Middle Insurance plc (of which I am a director, though I do not write in that capacity) has been in the forefront of the financial news throughout 2009. It remained right there at the end of the year, with Mario Grech, the man with whom the company had become synonymous, stepping down from his executive role and Joe F.X. Zahra, very well known in the financial and broader economic sector, stepping in as non-executive chairman.

Middlesea was the first fully fledged domestic insurance company to be set up nearly three decades ago. Mario Grech was there right from the start. He served as CEO under three chairman, starting with Albert Mizzi, followed by a long spell under Sunny Borg and ending with Dr Giannello Caruana Demajo, who then moved on to become a judge. He then took over both roles.

Mr Grech, with the aid of an excellent young team of executives, built up the company from scratch. The task became harder when preferential treatment of it via a legal cession of general insurance written locally was scrapped in the early 90s.

The company had to compete in the open market. It did so manfully and built up a leading share of domestic business. In time, in an inspired association engineered by Mario Grech with the Bank of Valletta, then under the chairmanship of John C. Grech, Middlesea moved more directly in the life business. Middlesea Valletta became a top success story. Mario Grech's input through this long period was indefatigable and far-reaching. What the man does not know about insurance is not worth knowing.

Expert though one may be, however, external factors can never be controlled, and cannot always be fully safeguarded against. The global financial crisis and its impact on financial investments hit the Middlesea Group like it did insurance companies the world over. The worst hammering though, came from the company's subsidiary in Italy, Progress Assicurazioni.

Middlesea took over this company from the renowned insurer Mapfre' of Spanish and Latin American fame. Through hard endeavour and rising with an upturn in the general insurance market Progress was turned round into a very successful venture. Until, that is, a coincidence of negative factors began hitting it with a sledgehammer.

The drop in the value of financial investments was one of these factors. A law - still bearing the name of its proposer and called the Bersani Law - worked out an intricate arrangement supposedly to protect the insured, but in the process ended by harming the smaller insurance companies in particular. These two factors also coincided with a downturn in the insurance cycle.

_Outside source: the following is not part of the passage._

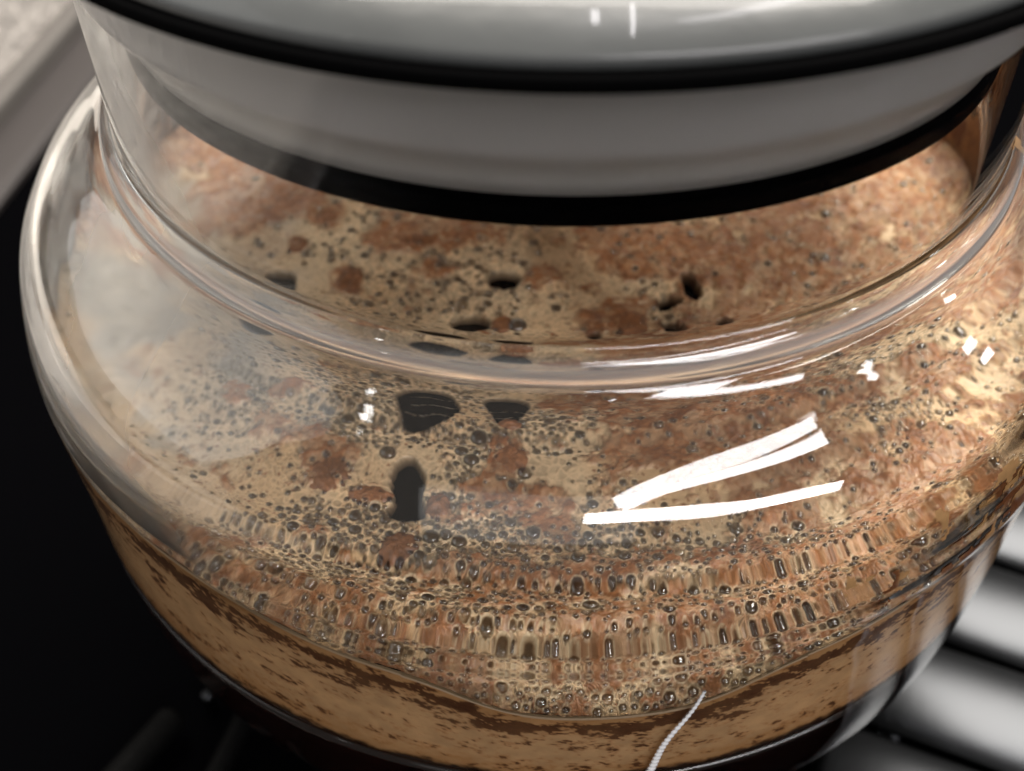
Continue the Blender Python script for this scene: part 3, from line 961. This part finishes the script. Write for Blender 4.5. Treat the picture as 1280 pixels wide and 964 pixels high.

It is now emerging, as is also being detailed through reports in the Italian media, that criminal raids are taking place on insurance companies in the peninsula, ingenuously using small claims of around €1,000 to €2,000 to mountain systematic attacks on insurers. Progress came well into the line of fire, affecting its mother company, Middlesea Insurance as well as, indirectly, the Bank of Valletta plc.

Middlesea now moves forward under new stewardship. Mario Grech is still expected to play a notable part by acting as special adviser to the boards of the group. Mr Zahra, though non-executive chairman, will surely bring to bear the dedication and organisational abilities he displayed at Bank of Valletta and Middlesea Valletta among others the latter of which he chaired for eight years, and his role in the almost seamless changeover to the euro, not to mention his successful personal company (in partnership with Lawrence Zammit) plus various positions in the private sector.

The stepping down of Mario Grech from his executive position will also ring in changes at the executive level. Furthermore, the changes of ownership brought about by the recent rights issue by Middlesea Insurance see a very significant development come about. Mapfre' and Bank of Valletta are now the two major shareholders, with equal shares in around two-thirds of the company. Munich Re, the German reinsurer of world renown, continues to hold another 19 per cent.

All the indications are that Mapfre' and the BoV in particular will be taking a closer interest in the running of the Middlesea Group, which may also see some restructuring. This should be of comfort to the remaining 19 per cent of shares held by the public.

Shareholders went without a dividend (for the first time) for the year 2008 (the annual general meeting was held in June 2009). They also saw the market price of their shares dive, though it has recovered somewhat in recent weeks. The smaller shareholders must, by now, be as aware as anybody else that these are difficult times in Italy, although the domestic companies of the group are doing well. Resolving the Italian problem to stem further losses by Progress - under the watchful eye of the Maltese and Italian regulators, the MFSA and Isvap - is the main challenge for Middlesea.

The knowledge that Mapfre' in particular is behind these efforts, alongside the Bank of Valletta and Munich Re, suggests that no stone will be left unturned to meet this challenge. There are gritty times ahead and it might work out that the shareholding, personnel and structural changes to be undertaken by the Middlesea Group will prove to be a sea of change taking place at the right moment in time.